WRITTEN TASK:
Please write out the complete listing that follows, exactly as it reads.

···

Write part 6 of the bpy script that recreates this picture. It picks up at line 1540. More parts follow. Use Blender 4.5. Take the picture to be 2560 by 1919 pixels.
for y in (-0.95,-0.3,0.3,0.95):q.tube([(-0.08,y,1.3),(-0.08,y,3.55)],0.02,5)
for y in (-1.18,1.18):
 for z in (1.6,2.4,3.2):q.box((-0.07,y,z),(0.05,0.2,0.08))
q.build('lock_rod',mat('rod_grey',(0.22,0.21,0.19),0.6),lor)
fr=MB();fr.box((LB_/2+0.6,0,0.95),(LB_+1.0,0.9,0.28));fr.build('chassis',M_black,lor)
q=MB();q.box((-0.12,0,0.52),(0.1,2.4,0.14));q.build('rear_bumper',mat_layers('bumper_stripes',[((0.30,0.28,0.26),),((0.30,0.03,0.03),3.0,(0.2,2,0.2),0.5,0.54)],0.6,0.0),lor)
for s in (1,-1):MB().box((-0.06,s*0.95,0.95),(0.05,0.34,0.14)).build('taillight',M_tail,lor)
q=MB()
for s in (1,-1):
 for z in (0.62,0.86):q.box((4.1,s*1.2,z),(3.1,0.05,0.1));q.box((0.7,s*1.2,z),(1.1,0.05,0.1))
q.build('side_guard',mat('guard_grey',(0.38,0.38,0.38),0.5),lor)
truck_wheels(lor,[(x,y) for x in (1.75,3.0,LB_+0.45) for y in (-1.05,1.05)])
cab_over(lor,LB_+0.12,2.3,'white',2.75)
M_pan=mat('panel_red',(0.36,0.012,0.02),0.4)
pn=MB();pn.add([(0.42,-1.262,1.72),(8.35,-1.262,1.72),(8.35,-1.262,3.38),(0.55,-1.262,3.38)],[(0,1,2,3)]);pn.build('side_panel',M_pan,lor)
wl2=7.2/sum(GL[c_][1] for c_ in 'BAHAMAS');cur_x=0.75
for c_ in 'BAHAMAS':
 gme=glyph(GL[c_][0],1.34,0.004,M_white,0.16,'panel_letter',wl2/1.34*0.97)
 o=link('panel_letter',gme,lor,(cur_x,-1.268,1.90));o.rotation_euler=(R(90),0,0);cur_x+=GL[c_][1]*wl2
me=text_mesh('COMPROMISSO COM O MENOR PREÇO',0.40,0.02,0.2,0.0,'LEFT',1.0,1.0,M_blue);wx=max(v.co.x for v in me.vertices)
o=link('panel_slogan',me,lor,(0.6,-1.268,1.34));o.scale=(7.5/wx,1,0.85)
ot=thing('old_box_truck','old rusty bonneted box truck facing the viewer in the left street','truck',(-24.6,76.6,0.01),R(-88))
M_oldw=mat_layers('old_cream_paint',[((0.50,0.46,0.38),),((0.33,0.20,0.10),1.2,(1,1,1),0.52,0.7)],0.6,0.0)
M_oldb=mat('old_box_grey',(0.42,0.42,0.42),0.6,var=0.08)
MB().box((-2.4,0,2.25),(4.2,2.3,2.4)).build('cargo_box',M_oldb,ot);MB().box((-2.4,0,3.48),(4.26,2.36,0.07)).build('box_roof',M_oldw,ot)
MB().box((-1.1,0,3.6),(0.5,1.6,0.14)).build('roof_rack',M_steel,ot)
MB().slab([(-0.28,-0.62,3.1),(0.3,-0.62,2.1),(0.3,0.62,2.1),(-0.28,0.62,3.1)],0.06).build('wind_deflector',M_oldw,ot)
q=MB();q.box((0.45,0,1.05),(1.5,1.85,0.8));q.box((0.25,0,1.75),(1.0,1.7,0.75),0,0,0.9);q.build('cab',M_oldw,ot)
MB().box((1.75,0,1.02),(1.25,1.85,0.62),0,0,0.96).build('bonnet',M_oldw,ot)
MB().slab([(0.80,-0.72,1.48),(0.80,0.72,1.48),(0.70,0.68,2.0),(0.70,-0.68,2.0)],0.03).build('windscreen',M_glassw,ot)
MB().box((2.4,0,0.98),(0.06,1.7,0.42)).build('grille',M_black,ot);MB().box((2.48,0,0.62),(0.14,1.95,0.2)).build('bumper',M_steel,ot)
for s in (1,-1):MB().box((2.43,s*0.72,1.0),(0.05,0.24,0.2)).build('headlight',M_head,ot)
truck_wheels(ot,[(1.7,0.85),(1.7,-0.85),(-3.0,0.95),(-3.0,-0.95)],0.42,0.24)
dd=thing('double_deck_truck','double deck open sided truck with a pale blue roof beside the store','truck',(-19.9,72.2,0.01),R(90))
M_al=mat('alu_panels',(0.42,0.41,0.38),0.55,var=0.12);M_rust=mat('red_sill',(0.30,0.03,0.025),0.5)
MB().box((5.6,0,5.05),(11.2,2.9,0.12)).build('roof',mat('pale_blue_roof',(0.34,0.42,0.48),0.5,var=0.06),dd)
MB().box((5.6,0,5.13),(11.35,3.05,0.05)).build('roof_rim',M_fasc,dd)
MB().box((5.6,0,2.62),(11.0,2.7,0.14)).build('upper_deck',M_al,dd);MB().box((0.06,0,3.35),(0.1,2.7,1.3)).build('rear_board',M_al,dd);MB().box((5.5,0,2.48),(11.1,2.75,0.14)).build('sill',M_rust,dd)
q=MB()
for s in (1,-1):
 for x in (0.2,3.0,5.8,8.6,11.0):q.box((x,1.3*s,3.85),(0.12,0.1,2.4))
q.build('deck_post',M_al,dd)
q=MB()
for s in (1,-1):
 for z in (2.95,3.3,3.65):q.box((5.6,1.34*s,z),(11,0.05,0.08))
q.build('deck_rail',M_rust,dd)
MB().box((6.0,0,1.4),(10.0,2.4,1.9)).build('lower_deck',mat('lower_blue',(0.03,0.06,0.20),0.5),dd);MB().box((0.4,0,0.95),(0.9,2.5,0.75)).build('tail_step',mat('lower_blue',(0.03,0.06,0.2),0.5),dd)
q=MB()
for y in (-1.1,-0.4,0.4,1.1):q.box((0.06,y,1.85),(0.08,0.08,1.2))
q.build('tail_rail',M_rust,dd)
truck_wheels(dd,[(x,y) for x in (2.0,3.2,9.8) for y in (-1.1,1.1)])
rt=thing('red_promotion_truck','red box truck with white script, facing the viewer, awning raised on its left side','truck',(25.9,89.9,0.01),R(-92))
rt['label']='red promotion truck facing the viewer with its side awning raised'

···

SOLUTION FOR THIS EXERCISE:
Write part 6 of the bpy script that recreates this picture. It picks up at line 1540. More parts follow. Use Blender 4.5. Take the picture to be 2560 by 1919 pixels.
for y in (-0.95,-0.3,0.3,0.95):q.tube([(-0.08,y,1.3),(-0.08,y,3.55)],0.02,5)
for y in (-1.18,1.18):
 for z in (1.6,2.4,3.2):q.box((-0.07,y,z),(0.05,0.2,0.08))
q.build('lock_rod',mat('rod_grey',(0.22,0.21,0.19),0.6),lor)
fr=MB();fr.box((LB_/2+0.6,0,0.95),(LB_+1.0,0.9,0.28));fr.build('chassis',M_black,lor)
q=MB();q.box((-0.12,0,0.52),(0.1,2.4,0.14));q.build('rear_bumper',mat_layers('bumper_stripes',[((0.30,0.28,0.26),),((0.30,0.03,0.03),3.0,(0.2,2,0.2),0.5,0.54)],0.6,0.0),lor)
for s in (1,-1):MB().box((-0.06,s*0.95,0.95),(0.05,0.34,0.14)).build('taillight',M_tail,lor)
q=MB()
for s in (1,-1):
 for z in (0.62,0.86):q.box((4.1,s*1.2,z),(3.1,0.05,0.1));q.box((0.7,s*1.2,z),(1.1,0.05,0.1))
q.build('side_guard',mat('guard_grey',(0.38,0.38,0.38),0.5),lor)
truck_wheels(lor,[(x,y) for x in (1.75,3.0,LB_+0.45) for y in (-1.05,1.05)])
cab_over(lor,LB_+0.12,2.3,'white',2.75)
M_pan=mat('panel_red',(0.36,0.012,0.02),0.4)
pn=MB();pn.add([(0.42,-1.262,1.72),(8.35,-1.262,1.72),(8.35,-1.262,3.38),(0.55,-1.262,3.38)],[(0,1,2,3)]);pn.build('side_panel',M_pan,lor)
wl2=7.2/sum(GL[c_][1] for c_ in 'BAHAMAS');cur_x=0.75
for c_ in 'BAHAMAS':
 gme=glyph(GL[c_][0],1.34,0.004,M_white,0.16,'panel_letter',wl2/1.34*0.97)
 o=link('panel_letter',gme,lor,(cur_x,-1.268,1.90));o.rotation_euler=(R(90),0,0);cur_x+=GL[c_][1]*wl2
me=text_mesh('COMPROMISSO COM O MENOR PREÇO',0.40,0.02,0.2,0.0,'LEFT',1.0,1.0,M_blue);wx=max(v.co.x for v in me.vertices)
o=link('panel_slogan',me,lor,(0.6,-1.268,1.34));o.scale=(7.5/wx,1,0.85)
ot=thing('old_box_truck','old rusty bonneted box truck facing the viewer in the left street','truck',(-24.6,76.6,0.01),R(-88))
M_oldw=mat_layers('old_cream_paint',[((0.50,0.46,0.38),),((0.33,0.20,0.10),1.2,(1,1,1),0.52,0.7)],0.6,0.0)
M_oldb=mat('old_box_grey',(0.42,0.42,0.42),0.6,var=0.08)
MB().box((-2.4,0,2.25),(4.2,2.3,2.4)).build('cargo_box',M_oldb,ot);MB().box((-2.4,0,3.48),(4.26,2.36,0.07)).build('box_roof',M_oldw,ot)
MB().box((-1.1,0,3.6),(0.5,1.6,0.14)).build('roof_rack',M_steel,ot)
MB().slab([(-0.28,-0.62,3.1),(0.3,-0.62,2.1),(0.3,0.62,2.1),(-0.28,0.62,3.1)],0.06).build('wind_deflector',M_oldw,ot)
q=MB();q.box((0.45,0,1.05),(1.5,1.85,0.8));q.box((0.25,0,1.75),(1.0,1.7,0.75),0,0,0.9);q.build('cab',M_oldw,ot)
MB().box((1.75,0,1.02),(1.25,1.85,0.62),0,0,0.96).build('bonnet',M_oldw,ot)
MB().slab([(0.80,-0.72,1.48),(0.80,0.72,1.48),(0.70,0.68,2.0),(0.70,-0.68,2.0)],0.03).build('windscreen',M_glassw,ot)
MB().box((2.4,0,0.98),(0.06,1.7,0.42)).build('grille',M_black,ot);MB().box((2.48,0,0.62),(0.14,1.95,0.2)).build('bumper',M_steel,ot)
for s in (1,-1):MB().box((2.43,s*0.72,1.0),(0.05,0.24,0.2)).build('headlight',M_head,ot)
truck_wheels(ot,[(1.7,0.85),(1.7,-0.85),(-3.0,0.95),(-3.0,-0.95)],0.42,0.24)
dd=thing('double_deck_truck','double deck open sided truck with a pale blue roof beside the store','truck',(-19.9,72.2,0.01),R(90))
M_al=mat('alu_panels',(0.42,0.41,0.38),0.55,var=0.12);M_rust=mat('red_sill',(0.30,0.03,0.025),0.5)
MB().box((5.6,0,5.05),(11.2,2.9,0.12)).build('roof',mat('pale_blue_roof',(0.34,0.42,0.48),0.5,var=0.06),dd)
MB().box((5.6,0,5.13),(11.35,3.05,0.05)).build('roof_rim',M_fasc,dd)
MB().box((5.6,0,2.62),(11.0,2.7,0.14)).build('upper_deck',M_al,dd);MB().box((0.06,0,3.35),(0.1,2.7,1.3)).build('rear_board',M_al,dd);MB().box((5.5,0,2.48),(11.1,2.75,0.14)).build('sill',M_rust,dd)
q=MB()
for s in (1,-1):
 for x in (0.2,3.0,5.8,8.6,11.0):q.box((x,1.3*s,3.85),(0.12,0.1,2.4))
q.build('deck_post',M_al,dd)
q=MB()
for s in (1,-1):
 for z in (2.95,3.3,3.65):q.box((5.6,1.34*s,z),(11,0.05,0.08))
q.build('deck_rail',M_rust,dd)
MB().box((6.0,0,1.4),(10.0,2.4,1.9)).build('lower_deck',mat('lower_blue',(0.03,0.06,0.20),0.5),dd);MB().box((0.4,0,0.95),(0.9,2.5,0.75)).build('tail_step',mat('lower_blue',(0.03,0.06,0.2),0.5),dd)
q=MB()
for y in (-1.1,-0.4,0.4,1.1):q.box((0.06,y,1.85),(0.08,0.08,1.2))
q.build('tail_rail',M_rust,dd)
truck_wheels(dd,[(x,y) for x in (2.0,3.2,9.8) for y in (-1.1,1.1)])
rt=thing('red_promotion_truck','red box truck with white script, facing the viewer, awning raised on its left side','truck',(25.9,89.9,0.01),R(-92))
rt['label']='red promotion truck facing the viewer with its side awning raised'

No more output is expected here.